Tata Motors slumped to a loss in its latest quarter, showing lingering pain at its Jaguar Land Rover unit after a crippling cyberattack shut down production.
The Indian parent posted a loss of 34.9 billion rupees (R6.2 billion) for the three months through December, versus a profit of 54.1 billion rupees (R9.7 billion) a year earlier, it said Thursday.
Revenue fell 26% to 701.1 billion rupees (R125 billion).
JLR, which accounts for nearly two-thirds of the Indian parent’s sales, swung to a pretax loss of £310 million (R6 billion).
The maker of Range Rover sport utility vehicles has been grappling with the fallout from last year’s cyberattack, which shut down production at all its factories for almost six weeks starting in September.

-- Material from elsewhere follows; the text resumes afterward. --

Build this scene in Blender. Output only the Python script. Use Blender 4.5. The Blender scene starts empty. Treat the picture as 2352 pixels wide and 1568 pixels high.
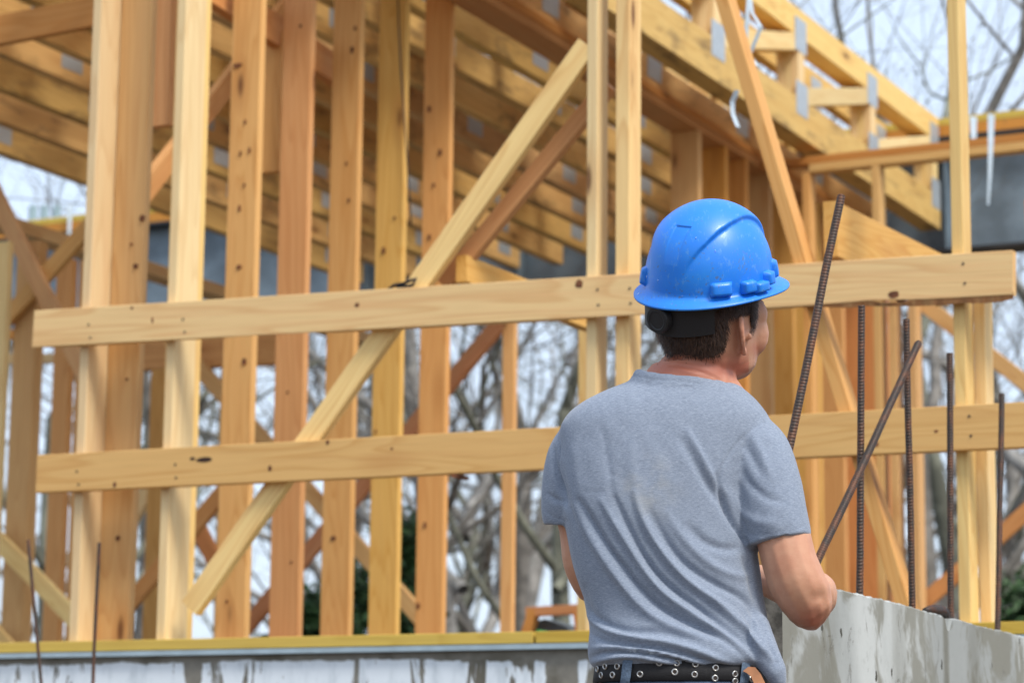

The impact was so severe that the UK government was forced to step in with a £1.5 billion (R33 billion) loan guarantee to support struggling suppliers.
Production at Britain’s largest automaker returned to more normal levels only by mid-November, causing deliveries to slump 43% in the quarter.
Volumes declined across all regions, with North America and Europe posting the steepest falls, JLR said.
The planned wind-down of legacy Jaguar models, a slump in China demand and higher US tariffs also weighed on sales.
The job of turning the company around falls to new Chief Executive Officer PB Balaji, who joined in November from Tata Motors, where he was finance chief.
Tata Motors recorded exceptional costs of 15.96 billion rupees (R2.9 billion)in the quarter, including from the cyberattack and related supplier claims, as well as from India’s new labour codes bill.
JLR doesn’t anticipate any extra costs in the current quarter tied to the shutdown, Chief Financial Officer Richard Molyneux told reporters on a call.
Plants in Solihull, England and Nitra, Slovakia, are now back at full capacity, he said.
The British carmaker stuck to its profitability guidance for the full year, having warned in November that its margins could be entirely wiped out.
Tata Motors saw some buoyancy in its domestic market after lower consumption taxes in India spurred car sales in the quarter, when there’s normally a festival-related spending spree.
The vehicle business in India, which was also boosted by the launch of the new Tata Sierra SUV, crossed 200,000 units for the first time.
JLR will make cars at its parent’s new Tamil Nadu plant in southern India, Molyneux said, confirming an earlier Bloomberg News report.